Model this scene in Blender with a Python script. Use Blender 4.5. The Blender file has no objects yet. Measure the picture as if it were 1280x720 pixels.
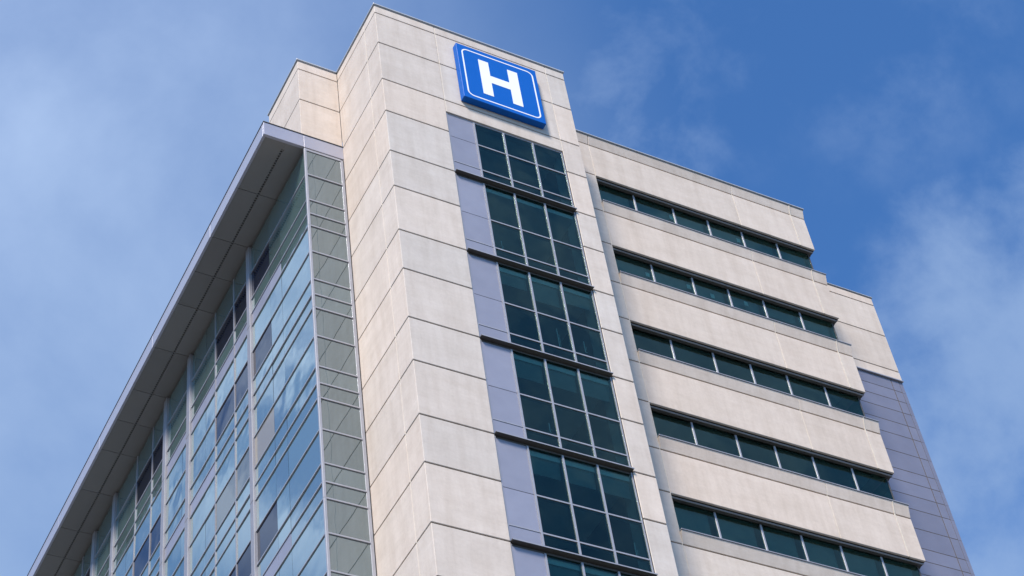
import bpy, bmesh, math, random
from mathutils import Matrix, Vector, noise

random.seed(7)
S = bpy.context.scene
COL = S.collection
RAD = math.radians
ZT = 61.4            # height of the tower parapet above the ground
FL = 4.2             # storey height

# ------------------------------------------------------------------ camera
cam_d = bpy.data.cameras.new("camera")
cam = bpy.data.objects.new("camera", cam_d)
COL.objects.link(cam)
cam_d.sensor_width = 36.0
cam_d.lens = 2335.65 / 1280.0 * 36.0
cam_d.clip_start = 0.5
cam_d.clip_end = 12000.0
r_right = Vector((0.881017, -0.458625, -0.116070))
r_down = Vector((0.270086, 0.689038, -0.672518))
r_fwd = Vector((0.388410, 0.561151, 0.730922))
m = Matrix((r_right, -r_down, -r_fwd)).transposed().to_4x4()
m.translation = Vector((-20.044, -34.823, -59.800 + ZT))
cam.matrix_world = m
S.camera = cam

# ------------------------------------------------------------------ light
SUN_EL, SUN_X, SUN_Y = 46.0, -1.0, -0.96       # the sun stands behind the viewer's left
sun_dir = Vector((SUN_X, SUN_Y, 0)).normalized() * math.cos(RAD(SUN_EL))
sun_dir.z = math.sin(RAD(SUN_EL))
sd = bpy.data.lights.new("sun", 'SUN')
sd.energy = 2.7
sd.angle = RAD(12.0)                              # thin cloud in front of the sun
sd.color = (1.0, 0.90, 0.79)
sun = bpy.data.objects.new("sun", sd)
COL.objects.link(sun)
sun.rotation_euler = (-sun_dir).to_track_quat('-Z', 'Y').to_euler()
sun.location = (-60, -60, 120)

world = bpy.data.worlds.new("World")
S.world = world
world.use_nodes = True
nt = world.node_tree
nt.nodes.clear()
N = nt.nodes.new
L = nt.links.new
out = N('ShaderNodeOutputWorld')
bg = N('ShaderNodeBackground')
bg.inputs['Strength'].default_value = 0.10
sky = N('ShaderNodeTexSky')
sky.sky_type = 'NISHITA'
sky.sun_disc = False
sky.sun_elevation = RAD(SUN_EL)
sky.sun_rotation = math.atan2(SUN_X, SUN_Y)      # clockwise from +Y
sky.air_density = 1.0
sky.dust_density = 0.6
sky.ozone_density = 2.5
tc = N('ShaderNodeTexCoord')
DIR = tc.outputs['Generated']


def mathn(op, a, b=None, clamp=False):
    n = N('ShaderNodeMath')
    n.operation = op
    n.use_clamp = clamp
    for i, v in enumerate((a, b)):
        if v is None:
            continue
        if isinstance(v, (int, float)):
            n.inputs[i].default_value = v
        else:
            L(v, n.inputs[i])
    return n.outputs[0]


def fbm(scale, detail, rough, offset, dist=0.0):
    mp = N('ShaderNodeMapping')
    mp.inputs['Location'].default_value = offset
    L(DIR, mp.inputs['Vector'])
    n = N('ShaderNodeTexNoise')
    n.inputs['Scale'].default_value = scale
    n.inputs['Detail'].default_value = detail
    n.inputs['Roughness'].default_value = rough
    n.inputs['Distortion'].default_value = dist
    L(mp.outputs[0], n.inputs['Vector'])
    return n.outputs['Fac']


def patch(d, deg0, deg1):
    """1 within deg0 of direction d, falling to 0 at deg1"""
    dp = N('ShaderNodeVectorMath')
    dp.operation = 'DOT_PRODUCT'
    dp.inputs[1].default_value = Vector(d).normalized()
    nrm = N('ShaderNodeVectorMath')
    nrm.operation = 'NORMALIZE'
    L(DIR, nrm.inputs[0])
    L(nrm.outputs[0], dp.inputs[0])
    mr = N('ShaderNodeMapRange')
    mr.interpolation_type = 'SMOOTHSTEP'
    mr.inputs['From Min'].default_value = math.cos(RAD(deg1))
    mr.inputs['From Max'].default_value = math.cos(RAD(deg0))
    L(dp.outputs['Value'], mr.inputs['Value'])
    return mr.outputs[0]


def ramp(v, lo, hi):
    mr = N('ShaderNodeMapRange')
    mr.interpolation_type = 'SMOOTHSTEP'
    mr.inputs['From Min'].default_value = lo
    mr.inputs['From Max'].default_value = hi
    L(v, mr.inputs['Value'])
    return mr.outputs[0]


# cloud cover: a thin veil towards the left of the view, a fleecy bank low on the right, wisps
soft = fbm(4.2, 8.0, 0.55, (3.1, 1.7, 0.4), 0.12)
fine = fbm(17.0, 8.0, 0.60, (0.3, 2.2, 5.0), 0.15)
tex = mathn('ADD', mathn('MULTIPLY', soft, 0.70), mathn('MULTIPLY', fine, 0.30))
veil = patch((0.115, 0.70, 0.70), 4, 25)
c_veil = mathn('MULTIPLY', veil, mathn('ADD', 0.36, mathn('MULTIPLY', ramp(soft, 0.32, 0.68), 0.36)))
bank = patch((0.660, 0.490, 0.570), 3.0, 14.5)
c_bank = mathn('MULTIPLY', ramp(mathn('ADD', tex, mathn('MULTIPLY', bank, 0.25)), 0.57, 0.80), 0.64)
c_bank = mathn('MULTIPLY', c_bank, ramp(bank, 0.0, 0.25))
wisp_tex = ramp(mathn('ADD', mathn('MULTIPLY', soft, 0.45), mathn('MULTIPLY', fine, 0.55)), 0.44, 0.64)
wisps = None
for d, r0, r1, amt in (((0.425, 0.478, 0.768), 0.5, 4.5, 0.30), ((0.525, 0.375, 0.765), 0.5, 5.0, 0.18),
                       ((0.395, 0.432, 0.810), 1.0, 8.0, 0.17), ((0.33, 0.46, 0.825), 1.0, 7.0, 0.20)):
    w_ = mathn('MULTIPLY', mathn('MULTIPLY', patch(d, r0, r1), wisp_tex), amt)
    wisps = w_ if wisps is None else mathn('MAXIMUM', wisps, w_)
c_wisp = mathn('MAXIMUM', wisps, mathn('MULTIPLY', ramp(tex, 0.54, 0.70), 0.12))
west = patch((-0.30, 0.66, 0.70), 8, 32)       # streaked cloud beyond the left, mirrored in the glass
c_west = mathn('MULTIPLY', west, mathn('ADD', 0.10, mathn('MULTIPLY', ramp(tex, 0.48, 0.62), 0.62)))
puff = patch((-0.302, 0.664, 0.684), 1.5, 6.0)
c_puff = mathn('MULTIPLY', puff, mathn('ADD', 0.16, mathn('MULTIPLY', ramp(fbm(8.0, 8.0, 0.58, (7.7, 0.2, 3.1), 0.2), 0.44, 0.57), 0.80)))
south = patch((0.37, -0.55, 0.75), 8, 34)      # broken cloud behind the viewer, mirrored in the front windows
c_puff = mathn('MAXIMUM', c_puff, mathn('MULTIPLY', south, mathn('MULTIPLY', ramp(tex, 0.44, 0.62), 0.42)))
cover = mathn('MAXIMUM', mathn('MAXIMUM', c_veil, c_wisp), mathn('MAXIMUM', c_bank, mathn('MAXIMUM', c_west, c_puff)))
deep = N('ShaderNodeMix')
deep.data_type = 'RGBA'
deep.blend_type = 'MULTIPLY'
deep.inputs['Factor'].default_value = 1.0
L(sky.outputs[0], deep.inputs[6])
deep.inputs[7].default_value = (0.40, 0.70, 1.0, 1)      # clear, very dry air
mix = N('ShaderNodeMix')
mix.data_type = 'RGBA'
L(cover, mix.inputs['Factor'])
L(deep.outputs[2], mix.inputs[6])
# clouds nearer the sun are the brighter ones
glow = N('ShaderNodeMix')
glow.data_type = 'RGBA'
L(patch((sun_dir.x, sun_dir.y, sun_dir.z), 20, 96), glow.inputs['Factor'])
glow.inputs[6].default_value = (1.7, 2.4, 3.65, 1)
glow.inputs[7].default_value = (6.0, 7.0, 8.8, 1)
L(glow.outputs[2], mix.inputs[7])
L(mix.outputs[2], bg.inputs['Color'])
L(bg.outputs[0], out.inputs['Surface'])

S.view_settings.view_transform = 'Standard'
S.view_settings.look = 'None'
S.view_settings.exposure = 1.10
S.view_settings.gamma = 1.0
S.view_settings.use_curve_mapping = False
S.render.resolution_x, S.render.resolution_y = 1024, 576


# ------------------------------------------------------------------ materials
def mat(name):
    mt = bpy.data.materials.new(name)
    mt.use_nodes = True
    t = mt.node_tree
    t.nodes.clear()
    o = t.nodes.new('ShaderNodeOutputMaterial')
    return mt, t, o


def tnoise(t, scale, detail=5, rough=0.55, stretch=(1, 1, 1)):
    c = t.nodes.new('ShaderNodeTexCoord')
    mp = t.nodes.new('ShaderNodeMapping')
    mp.inputs['Scale'].default_value = stretch
    t.links.new(c.outputs['Object'], mp.inputs['Vector'])
    n = t.nodes.new('ShaderNodeTexNoise')
    n.inputs['Scale'].default_value = scale
    n.inputs['Detail'].default_value = detail
    n.inputs['Roughness'].default_value = rough
    t.links.new(mp.outputs[0], n.inputs['Vector'])
    return n.outputs['Fac']


def tramp(t, v, lo, hi, a, b):
    mr = t.nodes.new('ShaderNodeMapRange')
    mr.inputs['From Min'].default_value = lo
    mr.inputs['From Max'].default_value = hi
    mr.inputs['To Min'].default_value = a
    mr.inputs['To Max'].default_value = b
    t.links.new(v, mr.inputs['Value'])
    return mr.outputs[0]


def tmix(t, f, a, b, mode='MIX'):
    n = t.nodes.new('ShaderNodeMix')
    n.data_type = 'RGBA'
    n.blend_type = mode
    for s, v in ((n.inputs['Factor'], f), (n.inputs[6], a), (n.inputs[7], b)):
        if isinstance(v, (int, float)):
            s.default_value = v
        elif isinstance(v, tuple):
            s.default_value = v if len(v) == 4 else (*v, 1)
        else:
            t.links.new(v, s)
    return n.outputs[2]


def concrete(name, base, warm, vary=0.10):
    """cast concrete panels: mottled, faintly streaked, each panel its own tone"""
    mt, t, o = mat(name)
    p = t.nodes.new('ShaderNodeBsdfPrincipled')
    p.inputs['Roughness'].default_value = 0.85
    p.inputs['Specular IOR Level'].default_value = 0.25
    at = t.nodes.new('ShaderNodeAttribute')
    at.attribute_name = 'tone'
    blot = tnoise(t, 0.9, 8, 0.68)
    grain = tnoise(t, 9.0, 6, 0.7)
    streak = tnoise(t, 1.6, 6, 0.65, (1.6, 1.6, 0.16))
    lay = tnoise(t, 1.2, 6, 0.7, (0.35, 0.35, 2.2))
    c = tmix(t, tramp(t, at.outputs['Fac'], 0, 1, 0, 1), base, warm)
    wn = t.nodes.new('ShaderNodeTexWhiteNoise')
    wn.noise_dimensions = '1D'
    t.links.new(at.outputs['Fac'], wn.inputs['W'])
    c = tmix(t, 1.0, c, tmix(t, wn.outputs['Value'], (0.955, 0.955, 0.955), (1.035, 1.035, 1.035)), 'MULTIPLY')
    c = tmix(t, 1.0, c, tmix(t, tramp(t, blot, 0.3, 0.7, 0, 1), (1 - vary, 1 - vary * 1.12, 1 - vary * 1.25), (1 + vary * .6, 1 + vary * .55, 1 + vary * .5)), 'MULTIPLY')
    c = tmix(t, 1.0, c, tmix(t, tramp(t, streak, 0.30, 0.56, 0, 1), (0.925, 0.91, 0.893), (1.03, 1.03, 1.03)), 'MULTIPLY')
    c = tmix(t, 1.0, c, tmix(t, tramp(t, lay, 0.36, 0.66, 0, 1), (0.96, 0.95, 0.935), (1.03, 1.03, 1.03)), 'MULTIPLY')
    c = tmix(t, 1.0, c, tmix(t, tramp(t, grain, 0.3, 0.7, 0, 1), (0.955, 0.955, 0.955), (1.04, 1.04, 1.04)), 'MULTIPLY')
    t.links.new(c, p.inputs['Base Color'])
    b = t.nodes.new('ShaderNodeBump')
    b.inputs['Strength'].default_value = 0.25
    b.inputs['Distance'].default_value = 0.02
    t.links.new(grain, b.inputs['Height'])
    t.links.new(b.outputs[0], p.inputs['Normal'])
    t.links.new(p.outputs[0], o.inputs[0])
    return mt


def plain(name, col, rough=0.5, metal=0.0, spec=0.5, vary=0.05, scale=3.0, stretch=(1, 1, 1), tone=0.0):
    mt, t, o = mat(name)
    p = t.nodes.new('ShaderNodeBsdfPrincipled')
    p.inputs['Metallic'].default_value = metal
    p.inputs['Specular IOR Level'].default_value = spec
    n = tnoise(t, scale, 6, 0.6, stretch)
    lo = tuple(x * (1 - vary) for x in col)
    hi = tuple(x * (1 + vary) for x in col)
    c = tmix(t, tramp(t, n, 0.3, 0.7, 0, 1), lo, hi)
    if tone:
        at = t.nodes.new('ShaderNodeAttribute')
        at.attribute_name = 'tone'
        c = tmix(t, 1.0, c, tmix(t, at.outputs['Fac'], (1 - tone,) * 3, (1 + tone,) * 3), 'MULTIPLY')
    t.links.new(c, p.inputs['Base Color'])
    t.links.new(tramp(t, n, 0.3, 0.7, rough * 0.85, min(1, rough * 1.15)), p.inputs['Roughness'])
    t.links.new(p.outputs[0], o.inputs[0])
    return mt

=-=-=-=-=

Problem description: Reproduce the material above from its first line through the line containing "sun.location = (-60, -60, 120)", both ends included, and skip every picture.

Answer:
Model this scene in Blender with a Python script. Use Blender 4.5. The Blender file has no objects yet. Measure the picture as if it were 1280x720 pixels.
import bpy, bmesh, math, random
from mathutils import Matrix, Vector, noise

random.seed(7)
S = bpy.context.scene
COL = S.collection
RAD = math.radians
ZT = 61.4            # height of the tower parapet above the ground
FL = 4.2             # storey height

# ------------------------------------------------------------------ camera
cam_d = bpy.data.cameras.new("camera")
cam = bpy.data.objects.new("camera", cam_d)
COL.objects.link(cam)
cam_d.sensor_width = 36.0
cam_d.lens = 2335.65 / 1280.0 * 36.0
cam_d.clip_start = 0.5
cam_d.clip_end = 12000.0
r_right = Vector((0.881017, -0.458625, -0.116070))
r_down = Vector((0.270086, 0.689038, -0.672518))
r_fwd = Vector((0.388410, 0.561151, 0.730922))
m = Matrix((r_right, -r_down, -r_fwd)).transposed().to_4x4()
m.translation = Vector((-20.044, -34.823, -59.800 + ZT))
cam.matrix_world = m
S.camera = cam

# ------------------------------------------------------------------ light
SUN_EL, SUN_X, SUN_Y = 46.0, -1.0, -0.96       # the sun stands behind the viewer's left
sun_dir = Vector((SUN_X, SUN_Y, 0)).normalized() * math.cos(RAD(SUN_EL))
sun_dir.z = math.sin(RAD(SUN_EL))
sd = bpy.data.lights.new("sun", 'SUN')
sd.energy = 2.7
sd.angle = RAD(12.0)                              # thin cloud in front of the sun
sd.color = (1.0, 0.90, 0.79)
sun = bpy.data.objects.new("sun", sd)
COL.objects.link(sun)
sun.rotation_euler = (-sun_dir).to_track_quat('-Z', 'Y').to_euler()
sun.location = (-60, -60, 120)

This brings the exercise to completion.